4.6 In the case of Chelmsford Club (supra), the Supreme Court observed :

“It is clear that it is not only the surplus from the activities of the business of the club that is excluded from the levy of income-tax, even the annual value of the club-house, as contemplated in S. 22 of the Act, will be outside the purview of the levy of income-tax.”

” …. we are of the view that the business of the appellant is governed by the principle of mutuality – even the deemed income from its property is governed by the said principle of mutuality.”

4.7 From the foregoing, relying on the views of the the Courts and the commentaries on taxation, the emerging view is that the surplus from the activity of mutual benefit association of any form is exempt from taxation and such exemption is not restricted to some specific incomes.

4.8 An incidental  question  that may as well be addressed is whether the activity of investment is an integral part of the object of the mutual benefit association or is an independent activity which aspect would depend upon the facts of each case. Various factors as follows may be helpful in examining this aspect: (i) Whether the investment is a mere temporary deployment of surplus funds, or of a long-term nature? (ii) Whether the intention behind making the investment is merely to see that the funds are not kept idle, but deployed till such time as required? (iii) Is the quantum of investment income small as compared to members’ contributions ? (iv) Whether the surplus has been built up only out of member contributions? Generally, if the investment income is small in relation to member contributions and the investment is primarily with a view to deploy unutilised funds, the investment activity cannot be regarded as an activity independent of the object of the association, and would be part of the surplus qualifying for exemption.

4.9 The rigours surely will be easy when investment is made with the members of the association. However here also, difference might be carved out between an investment made as an investor and the one made in the normal course.

4.10 The rigours will also be eased in cases where an investment of the association’s funds has been made pending the use of surplus funds on activi-ties of the association.

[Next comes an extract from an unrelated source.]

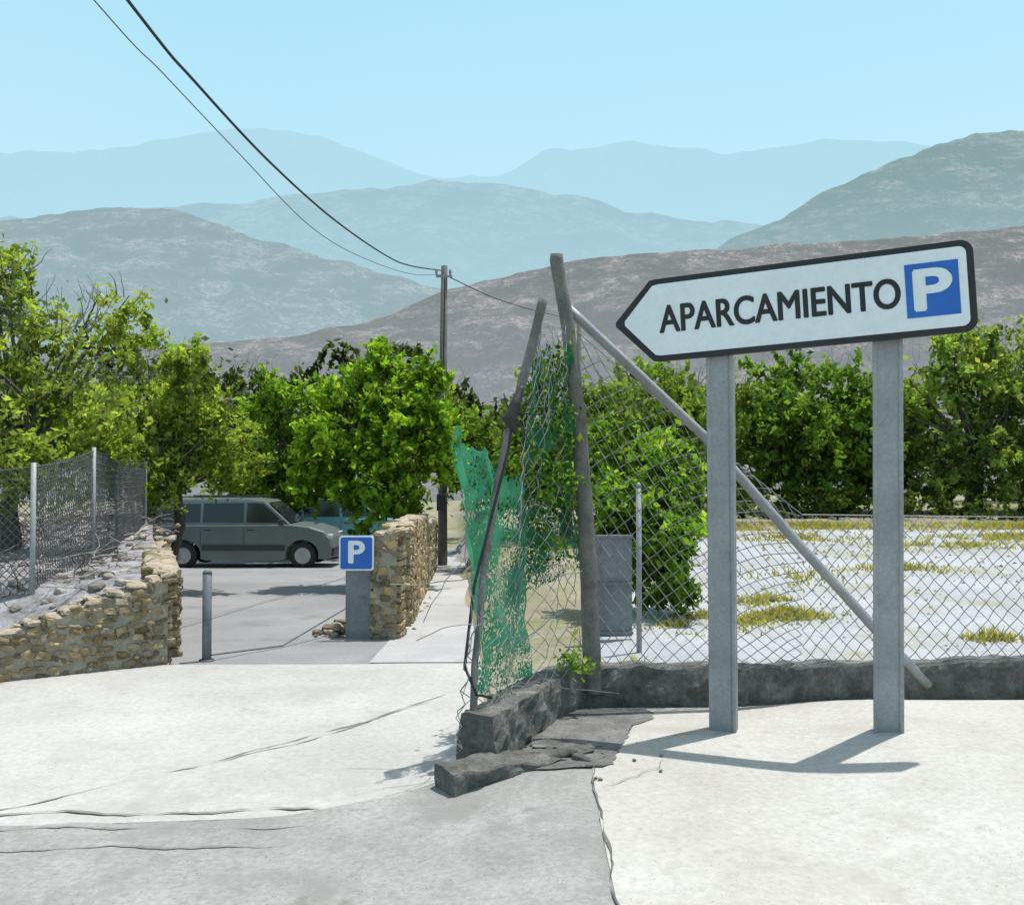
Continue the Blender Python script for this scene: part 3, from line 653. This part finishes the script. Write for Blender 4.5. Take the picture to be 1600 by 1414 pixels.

4.11 With utmost respect for the Madras High Court, the insistence on commonality between the contributors and the beneficiaries in case of investments, seems to be misplaced. The test of commonality is required to be satisfied w.r.t. the members’ contributions, and not w.r.t. the interest income arisng out of deployment of such members’ contributions. It is also helpful that the interest income that arises out of the deployment of surplus funds of members is earned for the members’ benefit, who surely are the participants on distribution of such an income.

4.12 An important principle of mutuality is that the members receive back that which was their own. The fact that in the meanwhile the funds belonging to them were deployed would not materially alter the applicability of the principle where the income remains, in reality, the income of the members.

4.13 The issue however continues to be contentious as is evident from the conflicting decisions of the Courts including the decision in the case of Rajpath Club Ltd., 211 ITR 379 (Guj.), Gulmarg Association & Anr., 90 TTJ 184 (Ahd.) and Sagar Sanjog CHS Ltd. ITA No. 1972, 1973 and 1974/Mum./2005.

4.14 The better view in the meanwhile seems to be that interest income of a mutual benefit association earned on its investments is exempt from tax under the doctrine of mutuality and the case for its exemption is stronger where the deployment of funds is merely a part of and incidental to the object of the association.